Visegrad blasts EU as refugee quota proposals hit close to the bone

Visegrad blasts EU as refugee quota proposals hit close to the bone
The Visegrad states have reacted furiously to demands that they take in refugees. / CC
By Tim Gosling in Prague May 5, 2016

The Czech Republic, Hungary, Poland and Slovakia all reacted with fury on May 4 as the European Commission proposed reform to EU rules that would open the way for stiff financial penalties to be imposed on countries refusing to accept asylum seekers under Brussels’ migrant quotas plan.

That the Visegrad states blasted the proposals is no surprise. They have rejected Brussels attempts to implement migrant quotas from the very start. Hungary and Slovakia have even launched legal cases against the quota plan, which was forced through by a rare majority vote last year.

However, the unease in Central Europe will have been elevated by the scheme put forward. The two threats that really stoke fear in the capitals of the four are a suspension of the Schengen passport free zone and the loss of the billions of euro in EU funds. The new proposal appears to be an effort to make the latter a reality.

Seeking leverage to force member states to help in the redistribution of migrants, the EU executive announced as expected that it plans to levy penalties of €250,000 per refugee per year on any country refusing to take its quota. The money docked from member states refusing to take in their quotas would be handed to frontline states such as Greece and Italy to help them deal with the numbers arriving.

The plan agreed last year to redistribute 160,000 migrants around the continent has met only a tiny fraction of its target, with Visegrad states taking no more than a handful of Christian refugees from war torn spots such as Syria, Iraq and Afghanistan. They have consistently stressed they will not accept quotas, claiming immigration is a sovereign issue.

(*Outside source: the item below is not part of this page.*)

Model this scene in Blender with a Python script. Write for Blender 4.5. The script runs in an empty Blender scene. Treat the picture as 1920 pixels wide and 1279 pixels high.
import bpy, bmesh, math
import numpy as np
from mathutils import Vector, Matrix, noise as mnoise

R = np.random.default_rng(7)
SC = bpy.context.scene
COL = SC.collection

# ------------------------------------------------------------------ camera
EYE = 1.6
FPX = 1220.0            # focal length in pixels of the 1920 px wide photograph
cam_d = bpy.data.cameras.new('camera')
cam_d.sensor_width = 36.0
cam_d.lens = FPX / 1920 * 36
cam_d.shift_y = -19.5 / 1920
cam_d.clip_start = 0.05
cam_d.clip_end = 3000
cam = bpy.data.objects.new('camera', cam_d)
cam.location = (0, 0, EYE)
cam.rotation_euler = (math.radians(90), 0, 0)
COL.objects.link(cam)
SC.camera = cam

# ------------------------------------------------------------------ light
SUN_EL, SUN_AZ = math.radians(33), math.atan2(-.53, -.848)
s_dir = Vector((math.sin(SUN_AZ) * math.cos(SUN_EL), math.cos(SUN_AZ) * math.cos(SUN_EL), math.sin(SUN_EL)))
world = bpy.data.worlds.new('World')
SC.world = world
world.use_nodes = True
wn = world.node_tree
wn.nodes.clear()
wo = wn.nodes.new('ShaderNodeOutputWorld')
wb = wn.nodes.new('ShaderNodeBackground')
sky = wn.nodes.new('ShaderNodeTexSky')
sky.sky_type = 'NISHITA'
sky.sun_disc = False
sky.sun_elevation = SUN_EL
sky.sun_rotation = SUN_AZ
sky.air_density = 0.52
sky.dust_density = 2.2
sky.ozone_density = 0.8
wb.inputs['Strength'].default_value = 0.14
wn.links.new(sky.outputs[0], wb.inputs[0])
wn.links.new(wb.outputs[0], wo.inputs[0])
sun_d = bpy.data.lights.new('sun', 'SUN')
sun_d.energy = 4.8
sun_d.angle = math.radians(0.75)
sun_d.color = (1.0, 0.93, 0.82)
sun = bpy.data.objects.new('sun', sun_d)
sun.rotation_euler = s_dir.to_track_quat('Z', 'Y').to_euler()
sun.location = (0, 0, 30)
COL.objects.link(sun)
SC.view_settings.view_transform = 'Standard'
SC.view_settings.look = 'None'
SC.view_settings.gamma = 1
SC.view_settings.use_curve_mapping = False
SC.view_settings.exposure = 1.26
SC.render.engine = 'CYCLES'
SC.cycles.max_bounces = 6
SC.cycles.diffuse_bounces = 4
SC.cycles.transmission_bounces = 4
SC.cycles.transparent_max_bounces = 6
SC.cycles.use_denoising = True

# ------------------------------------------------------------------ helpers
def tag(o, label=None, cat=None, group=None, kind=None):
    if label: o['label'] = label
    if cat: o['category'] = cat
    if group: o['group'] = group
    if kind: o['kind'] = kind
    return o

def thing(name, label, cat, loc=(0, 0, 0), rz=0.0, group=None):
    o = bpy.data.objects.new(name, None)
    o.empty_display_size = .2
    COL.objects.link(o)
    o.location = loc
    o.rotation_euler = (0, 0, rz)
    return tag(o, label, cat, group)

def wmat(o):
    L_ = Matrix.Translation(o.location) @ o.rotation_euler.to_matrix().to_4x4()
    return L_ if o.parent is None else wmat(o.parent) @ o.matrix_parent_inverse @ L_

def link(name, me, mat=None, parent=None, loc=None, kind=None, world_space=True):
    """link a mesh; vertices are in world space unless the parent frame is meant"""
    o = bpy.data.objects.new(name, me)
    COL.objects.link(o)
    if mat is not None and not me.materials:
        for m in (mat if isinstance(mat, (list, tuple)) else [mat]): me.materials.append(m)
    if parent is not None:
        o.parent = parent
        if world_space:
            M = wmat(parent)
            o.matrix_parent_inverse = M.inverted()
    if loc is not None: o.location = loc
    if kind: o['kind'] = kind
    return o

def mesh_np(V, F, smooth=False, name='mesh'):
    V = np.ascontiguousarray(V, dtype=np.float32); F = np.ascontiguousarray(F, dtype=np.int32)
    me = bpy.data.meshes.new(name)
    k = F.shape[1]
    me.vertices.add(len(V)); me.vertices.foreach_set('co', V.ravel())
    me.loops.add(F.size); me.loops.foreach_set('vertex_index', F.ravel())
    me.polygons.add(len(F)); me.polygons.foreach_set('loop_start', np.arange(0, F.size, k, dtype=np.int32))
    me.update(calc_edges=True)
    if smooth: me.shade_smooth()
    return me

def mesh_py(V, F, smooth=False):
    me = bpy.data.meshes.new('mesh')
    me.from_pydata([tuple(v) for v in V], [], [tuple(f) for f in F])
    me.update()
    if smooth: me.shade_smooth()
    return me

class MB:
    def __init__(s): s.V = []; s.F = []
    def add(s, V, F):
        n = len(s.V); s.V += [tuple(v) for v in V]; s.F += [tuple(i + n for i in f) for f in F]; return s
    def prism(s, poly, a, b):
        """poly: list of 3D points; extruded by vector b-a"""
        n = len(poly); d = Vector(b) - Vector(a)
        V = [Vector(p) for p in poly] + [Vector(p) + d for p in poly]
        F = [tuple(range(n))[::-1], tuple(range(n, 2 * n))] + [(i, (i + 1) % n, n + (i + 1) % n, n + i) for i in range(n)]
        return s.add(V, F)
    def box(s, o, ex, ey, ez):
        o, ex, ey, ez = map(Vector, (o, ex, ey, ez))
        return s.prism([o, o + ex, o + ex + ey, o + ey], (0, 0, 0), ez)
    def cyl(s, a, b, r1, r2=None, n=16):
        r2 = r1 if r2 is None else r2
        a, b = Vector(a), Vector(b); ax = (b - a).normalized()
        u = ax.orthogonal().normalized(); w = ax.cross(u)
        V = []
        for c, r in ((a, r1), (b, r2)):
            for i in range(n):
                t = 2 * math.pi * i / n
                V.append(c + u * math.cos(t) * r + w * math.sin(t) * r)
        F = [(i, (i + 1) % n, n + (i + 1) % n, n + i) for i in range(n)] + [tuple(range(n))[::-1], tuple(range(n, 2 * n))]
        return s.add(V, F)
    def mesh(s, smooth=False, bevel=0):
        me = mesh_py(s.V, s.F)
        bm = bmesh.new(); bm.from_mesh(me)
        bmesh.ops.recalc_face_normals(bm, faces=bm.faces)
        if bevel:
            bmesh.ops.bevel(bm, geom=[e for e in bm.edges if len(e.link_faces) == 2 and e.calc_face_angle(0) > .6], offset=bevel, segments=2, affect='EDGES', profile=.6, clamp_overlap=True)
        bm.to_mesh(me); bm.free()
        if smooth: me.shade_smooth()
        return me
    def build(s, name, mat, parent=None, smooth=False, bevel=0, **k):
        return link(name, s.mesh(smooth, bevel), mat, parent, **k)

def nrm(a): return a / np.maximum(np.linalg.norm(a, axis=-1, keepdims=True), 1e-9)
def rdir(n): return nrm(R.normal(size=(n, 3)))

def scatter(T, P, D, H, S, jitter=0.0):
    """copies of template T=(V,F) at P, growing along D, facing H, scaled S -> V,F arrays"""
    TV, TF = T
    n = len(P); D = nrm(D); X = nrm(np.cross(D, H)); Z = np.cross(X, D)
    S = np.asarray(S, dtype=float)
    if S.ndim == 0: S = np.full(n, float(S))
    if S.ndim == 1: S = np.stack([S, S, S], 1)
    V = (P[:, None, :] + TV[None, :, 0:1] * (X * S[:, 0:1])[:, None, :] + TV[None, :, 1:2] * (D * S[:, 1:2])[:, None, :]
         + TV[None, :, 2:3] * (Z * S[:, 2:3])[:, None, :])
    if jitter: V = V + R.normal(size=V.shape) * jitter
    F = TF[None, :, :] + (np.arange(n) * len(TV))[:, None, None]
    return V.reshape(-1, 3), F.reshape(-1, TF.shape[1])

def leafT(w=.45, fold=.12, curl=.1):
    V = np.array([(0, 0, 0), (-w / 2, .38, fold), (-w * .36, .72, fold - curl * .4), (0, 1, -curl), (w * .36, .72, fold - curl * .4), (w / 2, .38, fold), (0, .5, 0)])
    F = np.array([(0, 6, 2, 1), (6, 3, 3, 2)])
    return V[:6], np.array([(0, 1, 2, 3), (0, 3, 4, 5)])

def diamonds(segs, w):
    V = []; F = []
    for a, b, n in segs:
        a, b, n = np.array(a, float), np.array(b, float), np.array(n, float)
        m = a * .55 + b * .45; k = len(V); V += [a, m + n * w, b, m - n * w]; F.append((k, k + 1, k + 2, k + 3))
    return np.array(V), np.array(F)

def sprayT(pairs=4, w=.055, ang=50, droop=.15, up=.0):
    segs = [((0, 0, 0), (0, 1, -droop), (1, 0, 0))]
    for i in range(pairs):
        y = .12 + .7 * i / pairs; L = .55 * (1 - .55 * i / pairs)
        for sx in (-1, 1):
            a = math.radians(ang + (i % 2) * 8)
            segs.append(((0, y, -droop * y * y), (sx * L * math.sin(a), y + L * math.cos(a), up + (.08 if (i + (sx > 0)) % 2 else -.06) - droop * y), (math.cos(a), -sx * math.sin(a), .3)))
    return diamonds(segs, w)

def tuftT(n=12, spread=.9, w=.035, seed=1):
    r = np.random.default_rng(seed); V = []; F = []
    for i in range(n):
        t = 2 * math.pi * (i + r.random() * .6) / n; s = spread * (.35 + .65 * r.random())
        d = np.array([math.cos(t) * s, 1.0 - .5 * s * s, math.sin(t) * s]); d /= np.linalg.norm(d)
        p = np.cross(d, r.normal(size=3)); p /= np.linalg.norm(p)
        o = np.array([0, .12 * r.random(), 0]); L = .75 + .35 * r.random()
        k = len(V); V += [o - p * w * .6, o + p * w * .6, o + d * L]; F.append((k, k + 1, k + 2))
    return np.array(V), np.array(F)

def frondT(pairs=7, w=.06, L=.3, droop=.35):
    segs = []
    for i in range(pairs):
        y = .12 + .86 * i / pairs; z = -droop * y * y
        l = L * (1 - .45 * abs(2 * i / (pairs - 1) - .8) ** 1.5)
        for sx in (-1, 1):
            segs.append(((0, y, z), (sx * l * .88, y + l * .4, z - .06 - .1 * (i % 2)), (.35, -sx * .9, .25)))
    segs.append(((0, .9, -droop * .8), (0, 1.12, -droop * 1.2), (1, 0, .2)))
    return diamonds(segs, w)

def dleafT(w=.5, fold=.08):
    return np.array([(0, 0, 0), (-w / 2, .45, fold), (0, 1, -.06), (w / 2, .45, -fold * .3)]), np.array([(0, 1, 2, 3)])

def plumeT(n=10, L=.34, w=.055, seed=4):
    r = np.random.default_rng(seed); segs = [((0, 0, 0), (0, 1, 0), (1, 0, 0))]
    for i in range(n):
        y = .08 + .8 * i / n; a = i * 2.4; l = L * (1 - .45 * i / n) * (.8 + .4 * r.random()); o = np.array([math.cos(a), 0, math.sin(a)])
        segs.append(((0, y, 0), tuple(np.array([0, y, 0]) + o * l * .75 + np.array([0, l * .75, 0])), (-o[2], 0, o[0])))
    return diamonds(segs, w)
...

Poland’s previous centre-right government agreed last year to accept 7,000 asylum seekers, but the new PiS administration, elected in October, has said several times it will not meet the obligation. Under the new EC proposal, Poland would lose €1.75bn per year if the country fails to take the refugees. 

The proposals would retain the basic ‘Dublin’ regulation, requiring refugees to claim asylum in the member state in which they arrive, a lever Hungary announced unilaterally last year it would no longer respect. However, changes would be implemented in a bid to help countries receiving "disproportionate numbers”.

Blackmail

"Regarding the fines proposed by the European Commission, it is blackmailing," Hungarian Foreign Minister Peter Szijjarto said after the Visegrad group met in Prague. "The quota concept is a dead-end street and I would like to ask the Commission not to run into this dead-end street any more."

Officials from Poland’s nationalist government were hardly less outspoken. Polish Foreign Minister Witold Waszczykowski claimed the proposal “sounds like an idea announced during April fools day", while others insisted it flies in the face of EU regulations, without offering details. Slovak officials asserted the plan fails to respect reality and that it would set the bloc's efforts to tackle the migrant crisis back by months.

Even the Czechs, who have been playing up a role as the reasonable Visegrad state over the past year as the rest have become more and more aggressive, did nothing to hide their disdain for Brussels’ new plan.

"I am somewhat unpleasantly surprised that the Commission is returning to play a proposal upon which there is no agreement," Foreign Minister Lubomir Zaoralek said. "It should not propose something that divides us, that will help nothing."

The comments are illustrative of the kind of extreme language that has become common place in Central Europe over the past year or more, as populist governments have jumped on the migrant crisis to help buoy fading support. A growing mood of nationalism has helped them make hay out of the series of crises faced by an EU club that was viewed as a passport to a “Western” style quality of life as they joined just 12 years ago.

The quartet exhibited alarm late last year when EU officials revealed that a vague idea to suspend the wider Schengen zone and reduce it to a handful of Western European countries had been discussed. Earlier suggestions that states unwilling to take on the responsibilities of EU membership during the migrant crisis would have their EU funding docked were dismissed as unrealistic. However, the new proposals appear to threaten just such a move, albeit with the structure of the penalties somewhat altered.

The European Commission also backed on May 4 the extension of internal border checks for six months in five states, including Austria and Germany. The first two are the main route for exports to the Eurozone, which constitute the lion’s share of the exports of the Visegrad states. Any interference in terms of cost or time would hit Central Europe’s economies hard.

The European Commission’s proposals would require support from most member states to go into effect, as well as the European Parliament. Given the rising mood of antagonism towards Brussels and the influx of migrants, that may be a tall order.

The Visegrad states also criticized a plan by the EU to offer visa-free travel to the bloc to Turkish citizens, in return for Ankara’s help in stemming the tide of refugees heading to Europe. The initial deal with Turkey has already helped reduce numbers arriving in EU states such as Greece.